Coercive Control – An Under-reported Crime

On the first anniversary of the offence of coercive control (29th December) Cleveland Police has confirmed that it is very much an under-reported issue.

In contrast to other forms of domestic abuse, coercive control does not usually mean physical or sexual violence against a partner but it could include someone stopping their partner or family member from socialising, limiting access to their family, friends or finances or monitoring a victim’s online and social media activity.

Nationally the CPS is reporting fewer than a dozen successful prosecutions since the offence of ‘coercive or controlling behaviour in an intimate or family relationship’ came into force.

Cleveland was the first force in the north-east to charge a man with the offence (against his female partner) and he received a 12 month jail sentence in June 2016.

Detective Inspector Dave Snaith, from Cleveland Police’s Domestic Abuse Unit, said: “The nature of the offence makes it difficult for victims to come forward and they can be frightened of the consequences if they do.

“Our officers are briefed to be alert to evidence of controlling behaviour. Sometimes even victims may not realise the full extent of the manipulation.

“Essentially perpetrators have all the power in a relationship and cause victims to live in fear and worry of their behaviour. Perpetrators may not be physically violent but the emotional abuse is equally damaging.”

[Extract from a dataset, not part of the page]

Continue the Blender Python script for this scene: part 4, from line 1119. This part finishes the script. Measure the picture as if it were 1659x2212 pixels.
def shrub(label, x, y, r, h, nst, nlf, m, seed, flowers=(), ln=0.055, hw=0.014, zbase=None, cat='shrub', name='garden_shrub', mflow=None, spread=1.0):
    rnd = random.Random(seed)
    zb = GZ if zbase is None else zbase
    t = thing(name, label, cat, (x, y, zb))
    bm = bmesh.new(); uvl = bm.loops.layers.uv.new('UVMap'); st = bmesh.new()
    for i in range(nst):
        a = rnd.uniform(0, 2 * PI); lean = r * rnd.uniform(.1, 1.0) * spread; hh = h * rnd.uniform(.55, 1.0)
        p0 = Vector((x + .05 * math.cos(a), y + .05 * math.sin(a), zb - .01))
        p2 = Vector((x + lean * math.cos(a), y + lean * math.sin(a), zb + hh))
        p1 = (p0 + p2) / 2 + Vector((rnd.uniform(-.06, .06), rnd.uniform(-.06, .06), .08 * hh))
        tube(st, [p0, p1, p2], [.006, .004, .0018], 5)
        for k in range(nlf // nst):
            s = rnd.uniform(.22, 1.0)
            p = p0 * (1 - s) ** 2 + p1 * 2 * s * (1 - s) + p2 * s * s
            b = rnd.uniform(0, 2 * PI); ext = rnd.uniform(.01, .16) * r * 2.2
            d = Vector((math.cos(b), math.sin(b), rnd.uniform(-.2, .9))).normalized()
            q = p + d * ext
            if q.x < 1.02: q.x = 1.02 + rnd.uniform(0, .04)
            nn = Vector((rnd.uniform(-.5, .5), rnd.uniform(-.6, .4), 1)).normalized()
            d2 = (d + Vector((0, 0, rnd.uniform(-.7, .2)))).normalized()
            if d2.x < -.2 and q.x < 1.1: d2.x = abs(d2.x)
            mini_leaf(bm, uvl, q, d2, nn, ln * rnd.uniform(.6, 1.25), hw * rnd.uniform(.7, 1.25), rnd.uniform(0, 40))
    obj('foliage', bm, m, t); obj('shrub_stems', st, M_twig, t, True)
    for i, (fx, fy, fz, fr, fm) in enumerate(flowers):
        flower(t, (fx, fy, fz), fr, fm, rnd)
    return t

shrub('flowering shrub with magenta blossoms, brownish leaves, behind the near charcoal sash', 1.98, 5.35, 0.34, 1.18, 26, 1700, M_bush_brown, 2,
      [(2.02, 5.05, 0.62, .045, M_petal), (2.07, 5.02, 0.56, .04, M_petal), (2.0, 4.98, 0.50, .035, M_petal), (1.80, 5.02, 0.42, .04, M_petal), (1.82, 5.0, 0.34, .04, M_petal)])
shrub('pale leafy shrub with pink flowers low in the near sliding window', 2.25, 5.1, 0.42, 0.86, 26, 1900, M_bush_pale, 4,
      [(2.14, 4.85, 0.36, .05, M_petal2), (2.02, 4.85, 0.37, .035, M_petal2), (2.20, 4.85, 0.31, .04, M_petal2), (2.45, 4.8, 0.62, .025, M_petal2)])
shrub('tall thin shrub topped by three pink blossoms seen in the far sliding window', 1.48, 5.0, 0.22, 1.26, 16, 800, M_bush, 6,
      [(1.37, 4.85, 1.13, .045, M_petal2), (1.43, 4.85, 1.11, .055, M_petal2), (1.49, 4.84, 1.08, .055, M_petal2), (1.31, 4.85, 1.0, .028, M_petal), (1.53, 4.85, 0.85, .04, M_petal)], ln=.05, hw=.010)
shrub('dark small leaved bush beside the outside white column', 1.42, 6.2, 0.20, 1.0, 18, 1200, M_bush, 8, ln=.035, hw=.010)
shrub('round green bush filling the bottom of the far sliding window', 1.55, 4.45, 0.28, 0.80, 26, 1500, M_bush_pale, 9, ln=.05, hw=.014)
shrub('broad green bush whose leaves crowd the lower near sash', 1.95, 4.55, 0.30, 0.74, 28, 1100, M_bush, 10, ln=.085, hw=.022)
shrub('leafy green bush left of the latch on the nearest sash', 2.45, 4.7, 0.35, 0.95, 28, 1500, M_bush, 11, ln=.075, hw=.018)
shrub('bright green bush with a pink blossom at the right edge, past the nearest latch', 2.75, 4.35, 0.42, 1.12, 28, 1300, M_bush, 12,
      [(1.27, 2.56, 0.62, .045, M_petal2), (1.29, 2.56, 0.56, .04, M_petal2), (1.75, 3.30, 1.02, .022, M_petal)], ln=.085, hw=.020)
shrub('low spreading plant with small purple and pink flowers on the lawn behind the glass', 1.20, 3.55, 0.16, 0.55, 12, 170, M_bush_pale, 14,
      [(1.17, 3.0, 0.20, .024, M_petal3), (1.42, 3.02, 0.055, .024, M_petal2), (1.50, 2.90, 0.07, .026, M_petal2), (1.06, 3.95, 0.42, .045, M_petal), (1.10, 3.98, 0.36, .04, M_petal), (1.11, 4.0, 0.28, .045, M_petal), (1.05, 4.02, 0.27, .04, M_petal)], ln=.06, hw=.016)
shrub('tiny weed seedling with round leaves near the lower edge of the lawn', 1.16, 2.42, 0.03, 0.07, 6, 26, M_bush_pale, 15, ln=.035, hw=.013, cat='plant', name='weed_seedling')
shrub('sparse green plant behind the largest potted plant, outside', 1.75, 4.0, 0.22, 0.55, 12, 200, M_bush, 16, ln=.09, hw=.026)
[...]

In Cleveland between December 2015 and June 2016 there were 682 domestic abuse crimes recorded which resulted in a charge. Fewer than 10 charges of coercive control have been made to date.

DI Snaith added: “This new offence provides victims of domestic abuse with more protection. It can help those who are being tortured in their daily lives and break cycles of abuse that have lasted for years.”

The maximum penalty for controlling/coercive behaviour is five years’ imprisonment and a fine.